--- begin ---

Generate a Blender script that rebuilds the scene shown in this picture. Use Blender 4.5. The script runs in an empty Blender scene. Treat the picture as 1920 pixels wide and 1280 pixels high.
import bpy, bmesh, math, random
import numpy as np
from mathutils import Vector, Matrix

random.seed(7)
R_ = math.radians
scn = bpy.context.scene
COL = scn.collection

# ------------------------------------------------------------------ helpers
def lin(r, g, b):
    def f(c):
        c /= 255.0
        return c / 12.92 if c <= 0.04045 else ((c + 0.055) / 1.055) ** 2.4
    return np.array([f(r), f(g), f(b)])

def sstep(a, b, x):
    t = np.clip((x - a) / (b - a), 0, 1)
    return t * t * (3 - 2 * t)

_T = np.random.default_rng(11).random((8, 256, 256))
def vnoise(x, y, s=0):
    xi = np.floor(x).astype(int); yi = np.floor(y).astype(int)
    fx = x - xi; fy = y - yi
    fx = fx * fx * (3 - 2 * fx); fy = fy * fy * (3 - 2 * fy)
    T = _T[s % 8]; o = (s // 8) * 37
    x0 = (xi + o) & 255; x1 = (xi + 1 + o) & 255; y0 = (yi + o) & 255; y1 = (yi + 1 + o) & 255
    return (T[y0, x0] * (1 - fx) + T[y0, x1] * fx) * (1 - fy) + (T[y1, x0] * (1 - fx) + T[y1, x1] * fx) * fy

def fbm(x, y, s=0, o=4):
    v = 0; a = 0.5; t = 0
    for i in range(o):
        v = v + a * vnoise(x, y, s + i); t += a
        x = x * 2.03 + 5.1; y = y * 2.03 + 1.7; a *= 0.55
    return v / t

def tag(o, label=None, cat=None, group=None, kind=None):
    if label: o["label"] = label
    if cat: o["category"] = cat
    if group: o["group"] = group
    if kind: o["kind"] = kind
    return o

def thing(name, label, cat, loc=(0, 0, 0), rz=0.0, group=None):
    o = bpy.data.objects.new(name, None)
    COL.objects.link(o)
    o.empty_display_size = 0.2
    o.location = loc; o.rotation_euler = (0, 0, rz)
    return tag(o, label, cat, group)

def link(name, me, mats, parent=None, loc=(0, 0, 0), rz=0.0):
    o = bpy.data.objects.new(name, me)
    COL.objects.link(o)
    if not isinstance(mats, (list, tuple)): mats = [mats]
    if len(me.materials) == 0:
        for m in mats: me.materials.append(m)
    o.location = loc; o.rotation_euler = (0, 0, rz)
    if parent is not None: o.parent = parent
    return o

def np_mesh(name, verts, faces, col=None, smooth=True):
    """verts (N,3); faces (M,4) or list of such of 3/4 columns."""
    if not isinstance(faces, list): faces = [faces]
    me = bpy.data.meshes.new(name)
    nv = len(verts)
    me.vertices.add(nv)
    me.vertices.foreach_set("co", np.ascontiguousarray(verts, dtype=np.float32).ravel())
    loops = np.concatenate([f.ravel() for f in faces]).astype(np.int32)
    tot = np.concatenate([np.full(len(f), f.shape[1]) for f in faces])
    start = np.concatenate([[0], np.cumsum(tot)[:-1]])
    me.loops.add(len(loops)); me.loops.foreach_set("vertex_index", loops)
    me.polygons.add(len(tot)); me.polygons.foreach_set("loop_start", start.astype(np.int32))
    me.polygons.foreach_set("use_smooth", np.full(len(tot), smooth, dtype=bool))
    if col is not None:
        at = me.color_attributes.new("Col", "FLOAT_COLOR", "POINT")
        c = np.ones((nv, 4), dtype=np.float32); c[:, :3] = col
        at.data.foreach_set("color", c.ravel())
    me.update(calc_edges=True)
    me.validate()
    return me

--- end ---

Set down, exactly as written, each line of the data from its opening line through the one containing "return v / t". Output nothing more.

◆ Full output
Generate a Blender script that rebuilds the scene shown in this picture. Use Blender 4.5. The script runs in an empty Blender scene. Treat the picture as 1920 pixels wide and 1280 pixels high.
import bpy, bmesh, math, random
import numpy as np
from mathutils import Vector, Matrix

random.seed(7)
R_ = math.radians
scn = bpy.context.scene
COL = scn.collection

# ------------------------------------------------------------------ helpers
def lin(r, g, b):
    def f(c):
        c /= 255.0
        return c / 12.92 if c <= 0.04045 else ((c + 0.055) / 1.055) ** 2.4
    return np.array([f(r), f(g), f(b)])

def sstep(a, b, x):
    t = np.clip((x - a) / (b - a), 0, 1)
    return t * t * (3 - 2 * t)

_T = np.random.default_rng(11).random((8, 256, 256))
def vnoise(x, y, s=0):
    xi = np.floor(x).astype(int); yi = np.floor(y).astype(int)
    fx = x - xi; fy = y - yi
    fx = fx * fx * (3 - 2 * fx); fy = fy * fy * (3 - 2 * fy)
    T = _T[s % 8]; o = (s // 8) * 37
    x0 = (xi + o) & 255; x1 = (xi + 1 + o) & 255; y0 = (yi + o) & 255; y1 = (yi + 1 + o) & 255
    return (T[y0, x0] * (1 - fx) + T[y0, x1] * fx) * (1 - fy) + (T[y1, x0] * (1 - fx) + T[y1, x1] * fx) * fy

def fbm(x, y, s=0, o=4):
    v = 0; a = 0.5; t = 0
    for i in range(o):
        v = v + a * vnoise(x, y, s + i); t += a
        x = x * 2.03 + 5.1; y = y * 2.03 + 1.7; a *= 0.55
    return v / t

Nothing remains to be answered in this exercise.